Il y a eu, en Europe, ce que Ferry appelle une révolution de l’amour, qui a consisté dans le passage des mariages arrangés au mariage choisi librement par les individus concernés, selon leur inclination amoureuse, en vue de l’épanouissement de l’amour du couple et envers les enfants. La famille moderne, instaurée par l’amour, a donc remplacé la famille traditionnelle qui reposait sur l’intérêt et la tradition.

Cette révolution de l’amour est lié à la révolution industrielle, qui a permis aux jeunes d’aller en ville pour y travailler, les soustrayant ainsi à l’emprise de la communauté villageoise. C’est après la seconde guerre mondiale que le mariage d’amour va vraiment devenir la règle (le terme de « mariage » étant ici employé au sens très large de couple, et non au sens légal ou traditionnel).

3) De l’individu à l’amour universel en passant par le couple

L’amour est valorisé parce qu’on y voit l’expression de l’individu libéré des contraintes du conformisme, qui cherche la vie bonne dans l’ouverture aux autres.

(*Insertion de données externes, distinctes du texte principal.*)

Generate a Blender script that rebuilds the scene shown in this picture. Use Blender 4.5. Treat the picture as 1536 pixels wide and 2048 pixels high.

La place centrale donnée à l’amour fait qu’on cherche sans cesse à donner aux êtres aimés les conditions pour leur épanouissement. Mais l’amour dépasse largement le cadre de la sphère privée : il renouvelle les idéaux collectifs, liés au souci de laisser un monde heureux aux générations futures. L’amour ne mène donc pas au repli individualiste, mais au sens du collectif.

En résumé, l’amour libre mène à l’amour du partenaire, puis des enfants, puis, par là, à l’amour des générations futures et donc au bien général de l’humanité. L’amour du couple est donc le trait d’union entre l’individu et le bien universel.

4) Un nouvel idéal politique : l’amour des générations futures

Cette nouvelle valeur va investir la sphère de la politique pour faire de la question des générations futures le problème majeur (là où la politique traditionnelle pensait d’abord à la nation à droite, et à la révolution à gauche). C’est ce qui explique l’importance du mouvement écologique.

III – Aimer : un sentiment vécu comme base du sens de l’existence humaine

1) Une nouvelle forme de transcendance

L’amour permet ainsi, selon une formule de Husserl, la « transcendance dans l’immanence ». Autrement dit, il donne à la vie une dimension sacrée sans recourir à des entités transcendantes (comme Dieu ou les Droits de l’Homme). De cette manière, le deuxième humanisme se soustrait aux critiques que les déconstructeurs opposaient aux idéaux des Lumières.

L’amour est transcendant en ce qu’il nous fait sortir de nous-mêmes, mais il est immanent en ce que nous opérons ce mouvement à partir de nous-mêmes. L’amour de l’être aimé vainc notre égoïsme naturel, mais cette victoire a lieu dans notre intériorité la plus intime. De même, le sacrifice qu’il exige ne profite plus à des idées abstraites et transcendantes comme Dieu ou le Progrès, mais à des êtres concrets, nos proches.

2) Le sens de la vie fondée sur une expérience directe et charnelle

On peut ainsi parler d’un humanisme de l’amour. C’est l’amour qui, parmi les dimensions de l’existence libérées par les déconstructeurs, permet d’accéder à la plus grande intensité de la vie (comme le souhaitait Nietzsche). Le deuxième humanisme fonde ainsi la vie bonne non sur des fictions transcendantes, mais sur un sentiment directement vécu, l’amour.

Pour résumer :

  • La philosophie est la réponse rationnelle à la question de la vie bonne et donc du sens de la vie.
  • La déconstruction menée par Nietzsche, en détruisant à raison les idéaux désincarnés des Lumières, laisse l’époque contemporaine désemparée : elle ne trouve plus de valeurs objectives auxquelles s’attacher, et l’individu se replie sur lui-même.
  • Mais l’avènement du mariage libre au XXe siècle permet une révolution des valeurs.
  • En choisissant son partenaire par amour, on se lie davantage à ses enfants, et par eux aux générations futurs et à l’humanité dans son ensemble.
  • L’amour est donc un sentiment bien réel, immanent, situé en nous, mais qui permet en même temps de recréer du sacré et de nous conduire à des valeurs universelles.